AUREMÁCIO CARVALHO
Estamos entrando em plena campanha eleitoral de 2014: candidaturas, coligações, campanhas, discursos, marketing...
O que esperar? O de sempre: dossiês; difamações; injúrias, escândalos pessoais e familiares a explorar, mentiras, falsidades?....
Esse filme nós conhecemos muito bem e não gostaríamos de rever. É possível mudar? A cultura ocidental escolheu a razão como forma de vida social e política.
A instauração do discurso da razão, pelos gregos no século V a.C, teve como resultados imediatos a renúncia à violência e à força bruta como armas prediletas, dando lugar à fala- “logos”, ao argumento em lugar do fato bruto como argumento.
A passagem do mito ao logos assinala o nascimento da cultura ocidental, ao primado da razão, da qual, somos herdeiros.
A decisão de dar razão- argumento, explicação dos nossos atos, criou na Grécia, o “Ágora”- o primeiro parlamento e a primeira assembleia de homens livres.
A palavra passou a ser o principal argumento, capaz de convencer e reconciliar os homens, dar legitimidade aos seus atos; assim, o Rei foi obrigado a explicar suas ações (1215- João Sem Terra); o proprietário a justificar sua posse; a igreja a justificar sua fé (Reforma e Contra-Reforma); o cientista a explicar, racionalmente, o universo ( Kepler, Newton).
Assim, pela palavra, o fato, o ato é legitimado em verdade e desse modo, elevado à universalidade, ao consenso social e cultural.
O poder político não pode ser exercido sem a legitimidade da razão e do consenso dos cidadãos. Ou seja, o discurso político tem que guardar coerência com a realidade.

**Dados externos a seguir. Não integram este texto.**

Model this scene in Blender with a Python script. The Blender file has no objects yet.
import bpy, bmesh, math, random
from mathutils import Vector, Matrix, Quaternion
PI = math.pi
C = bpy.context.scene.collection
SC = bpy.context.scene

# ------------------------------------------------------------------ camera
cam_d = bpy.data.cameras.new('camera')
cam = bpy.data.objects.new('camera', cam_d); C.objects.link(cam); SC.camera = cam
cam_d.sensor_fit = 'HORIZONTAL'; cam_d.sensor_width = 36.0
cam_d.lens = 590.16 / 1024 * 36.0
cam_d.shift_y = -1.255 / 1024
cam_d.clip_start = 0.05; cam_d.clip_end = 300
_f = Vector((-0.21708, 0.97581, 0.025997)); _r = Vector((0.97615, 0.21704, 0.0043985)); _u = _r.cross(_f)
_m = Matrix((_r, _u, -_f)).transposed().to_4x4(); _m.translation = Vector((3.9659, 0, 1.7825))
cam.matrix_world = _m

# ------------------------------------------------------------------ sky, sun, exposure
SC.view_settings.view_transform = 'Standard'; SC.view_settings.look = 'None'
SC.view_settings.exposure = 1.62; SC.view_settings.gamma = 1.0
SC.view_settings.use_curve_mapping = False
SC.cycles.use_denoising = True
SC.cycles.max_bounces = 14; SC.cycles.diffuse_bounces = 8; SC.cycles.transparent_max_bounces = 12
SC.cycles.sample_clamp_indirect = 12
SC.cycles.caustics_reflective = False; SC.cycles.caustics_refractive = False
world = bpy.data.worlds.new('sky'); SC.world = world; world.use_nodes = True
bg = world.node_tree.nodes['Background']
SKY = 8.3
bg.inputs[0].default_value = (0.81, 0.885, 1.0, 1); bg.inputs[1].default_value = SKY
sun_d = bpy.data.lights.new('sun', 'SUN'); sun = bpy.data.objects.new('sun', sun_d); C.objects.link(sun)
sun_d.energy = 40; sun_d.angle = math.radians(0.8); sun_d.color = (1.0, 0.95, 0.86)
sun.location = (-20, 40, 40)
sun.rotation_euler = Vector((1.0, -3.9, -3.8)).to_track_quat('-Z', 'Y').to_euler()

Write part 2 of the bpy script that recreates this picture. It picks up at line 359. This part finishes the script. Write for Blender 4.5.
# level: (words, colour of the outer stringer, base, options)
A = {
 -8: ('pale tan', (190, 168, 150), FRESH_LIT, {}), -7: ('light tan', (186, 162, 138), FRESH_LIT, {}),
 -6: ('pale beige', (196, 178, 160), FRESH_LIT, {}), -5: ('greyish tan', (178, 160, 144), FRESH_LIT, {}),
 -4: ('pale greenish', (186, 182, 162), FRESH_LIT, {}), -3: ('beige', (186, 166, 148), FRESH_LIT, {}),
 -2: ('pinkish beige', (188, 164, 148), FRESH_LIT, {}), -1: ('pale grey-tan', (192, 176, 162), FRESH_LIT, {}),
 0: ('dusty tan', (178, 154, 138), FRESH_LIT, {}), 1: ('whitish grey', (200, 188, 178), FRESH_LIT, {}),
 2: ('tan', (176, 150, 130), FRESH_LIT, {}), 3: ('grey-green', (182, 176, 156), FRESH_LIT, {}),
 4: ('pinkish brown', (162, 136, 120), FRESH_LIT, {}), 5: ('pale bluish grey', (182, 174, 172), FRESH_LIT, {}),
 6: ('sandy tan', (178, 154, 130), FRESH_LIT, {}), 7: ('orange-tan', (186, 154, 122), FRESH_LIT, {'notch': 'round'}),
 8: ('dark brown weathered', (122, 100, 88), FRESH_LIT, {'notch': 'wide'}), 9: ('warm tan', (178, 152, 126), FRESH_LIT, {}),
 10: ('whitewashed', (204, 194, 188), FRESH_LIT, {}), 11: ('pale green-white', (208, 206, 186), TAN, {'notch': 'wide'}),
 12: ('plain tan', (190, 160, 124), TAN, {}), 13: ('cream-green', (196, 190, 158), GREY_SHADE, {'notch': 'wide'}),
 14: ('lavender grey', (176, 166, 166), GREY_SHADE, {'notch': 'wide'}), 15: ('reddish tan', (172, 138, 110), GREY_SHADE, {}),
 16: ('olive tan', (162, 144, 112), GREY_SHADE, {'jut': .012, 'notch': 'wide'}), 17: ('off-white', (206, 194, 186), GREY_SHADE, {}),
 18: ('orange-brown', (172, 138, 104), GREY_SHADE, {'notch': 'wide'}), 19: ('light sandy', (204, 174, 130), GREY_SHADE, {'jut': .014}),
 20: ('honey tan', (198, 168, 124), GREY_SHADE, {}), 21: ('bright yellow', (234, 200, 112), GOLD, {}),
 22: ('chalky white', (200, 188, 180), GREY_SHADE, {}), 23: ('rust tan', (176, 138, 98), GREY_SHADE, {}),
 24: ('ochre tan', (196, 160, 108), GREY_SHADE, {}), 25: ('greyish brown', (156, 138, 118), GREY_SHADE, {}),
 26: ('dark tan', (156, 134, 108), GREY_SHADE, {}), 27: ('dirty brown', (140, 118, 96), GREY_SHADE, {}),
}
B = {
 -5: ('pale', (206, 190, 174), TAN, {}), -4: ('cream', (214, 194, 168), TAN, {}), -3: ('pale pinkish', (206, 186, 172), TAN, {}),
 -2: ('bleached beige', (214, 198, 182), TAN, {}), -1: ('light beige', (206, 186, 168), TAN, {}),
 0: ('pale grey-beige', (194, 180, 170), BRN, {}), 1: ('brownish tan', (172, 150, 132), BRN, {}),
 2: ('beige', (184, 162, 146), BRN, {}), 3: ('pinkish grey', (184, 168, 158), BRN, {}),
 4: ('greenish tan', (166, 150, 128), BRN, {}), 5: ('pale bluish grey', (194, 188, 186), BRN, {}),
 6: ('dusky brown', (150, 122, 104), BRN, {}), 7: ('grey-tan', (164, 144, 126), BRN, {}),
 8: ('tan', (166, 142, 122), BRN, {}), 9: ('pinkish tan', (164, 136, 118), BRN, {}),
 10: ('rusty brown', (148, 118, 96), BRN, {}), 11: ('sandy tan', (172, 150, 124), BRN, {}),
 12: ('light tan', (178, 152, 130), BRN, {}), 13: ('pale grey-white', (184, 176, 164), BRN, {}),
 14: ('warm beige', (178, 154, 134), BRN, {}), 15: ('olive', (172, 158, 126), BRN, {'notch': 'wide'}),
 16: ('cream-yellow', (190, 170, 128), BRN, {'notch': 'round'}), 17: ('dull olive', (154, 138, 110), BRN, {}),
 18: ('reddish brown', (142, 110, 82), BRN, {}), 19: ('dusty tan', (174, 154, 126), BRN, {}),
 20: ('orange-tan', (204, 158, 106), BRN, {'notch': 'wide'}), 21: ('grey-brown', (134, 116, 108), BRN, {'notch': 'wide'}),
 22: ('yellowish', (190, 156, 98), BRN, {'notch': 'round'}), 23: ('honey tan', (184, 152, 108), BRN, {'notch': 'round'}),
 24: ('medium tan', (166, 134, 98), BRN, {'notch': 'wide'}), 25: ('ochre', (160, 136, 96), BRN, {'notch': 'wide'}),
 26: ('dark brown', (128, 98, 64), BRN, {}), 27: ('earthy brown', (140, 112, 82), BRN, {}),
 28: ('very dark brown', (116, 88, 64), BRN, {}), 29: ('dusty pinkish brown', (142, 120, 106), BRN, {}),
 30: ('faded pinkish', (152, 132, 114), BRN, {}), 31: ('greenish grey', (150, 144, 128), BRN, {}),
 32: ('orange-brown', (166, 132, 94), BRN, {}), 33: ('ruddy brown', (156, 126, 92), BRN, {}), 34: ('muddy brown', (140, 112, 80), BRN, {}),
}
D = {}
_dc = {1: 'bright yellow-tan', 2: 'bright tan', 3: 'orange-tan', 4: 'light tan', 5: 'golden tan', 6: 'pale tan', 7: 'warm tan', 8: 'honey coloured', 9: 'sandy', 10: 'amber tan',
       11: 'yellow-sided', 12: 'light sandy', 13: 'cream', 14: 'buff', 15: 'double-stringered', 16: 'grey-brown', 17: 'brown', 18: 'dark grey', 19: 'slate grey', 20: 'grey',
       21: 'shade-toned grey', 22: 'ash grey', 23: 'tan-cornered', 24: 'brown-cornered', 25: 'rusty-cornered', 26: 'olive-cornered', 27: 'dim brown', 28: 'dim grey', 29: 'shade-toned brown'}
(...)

O discurso político, muitas vezes, não é isento de erros- até propositais, de equívocos e de falsas razões, levando o eleitor/a- menos avisado e crítico- à aceitação da falsidade, do erro como justificativa de fracassos políticos.
O significado da palavra não tem relação com a realidade, mas busca, simplesmente, escondê-la. Na luta pelo poder, tudo é permitido: o adversário político aparece como “inimigo” e precisa ser aniquilado, destruído, principalmente em sua honra, através de um discurso “marqueteiro”, que penetra até os rincões da Pátria, levando uma falsa mensagem, que, recebida, sem crítica, se torna verdade absoluta.
A dissolução do estado ético priva a sociedade de padrões de decência e dignidade. O cidadão/eleitor, diante dos exemplos de desrespeito à lei, da dissipação dos recursos públicos, dos inúmeros escândalos, impunidades; de um Legislativo legislando em causa própria ou se submetendo ao Executivo, via benesses, cargos; de um Judiciário moroso e ineficiente, como reagir, como manter-se ético e coerente?
A decomposição do mundo ético traz consigo a decomposição política e moral da sociedade, como um todo. Tudo é permitido, tudo é aceitável, até pelo cansaço.
Educação é formação de caráter temperado pelas virtudes cívicas. É sempre política, pois se educa para a vida em comunidade- “polis”.
Um pai perguntou ao filósofo pitagórico Xenofilo o que devia fazer para educar seu filho. Ele respondeu: “faça-o cidadão de um Estado bem governado”.
A cisão entre a sociedade e a política- como a arte do bem comum- é uma das tragédias de nosso tempo.
Quando o nosso universo político chega ao estado de degradação moral que hoje experimentamos, surge a necessidade de mudança no discurso. A autocrítica dos políticos é, sem dúvida, o primeiro passo para uma mudança.
A regra do verdadeiro e do falso - como apresentado nos discursos políticos atuais, não pode continuar sendo orientado por ideologias ultrapassadas, “do salvador da pátria”, “de volta ao passado” instigando o medo; do “ nós fizemos mais do que eles ”-, mas, as mazelas continuam.
Como disse Demétrio, 307 a.C, “ tudo que a espada consegue na guerra, a palavra obtém na política”.
Que voltemos a esse tempo...
AUREMÁCIO CARVALHO é advogado em Cuiabá, ex-ouvidor da Polícia Civil de Mato Grosso.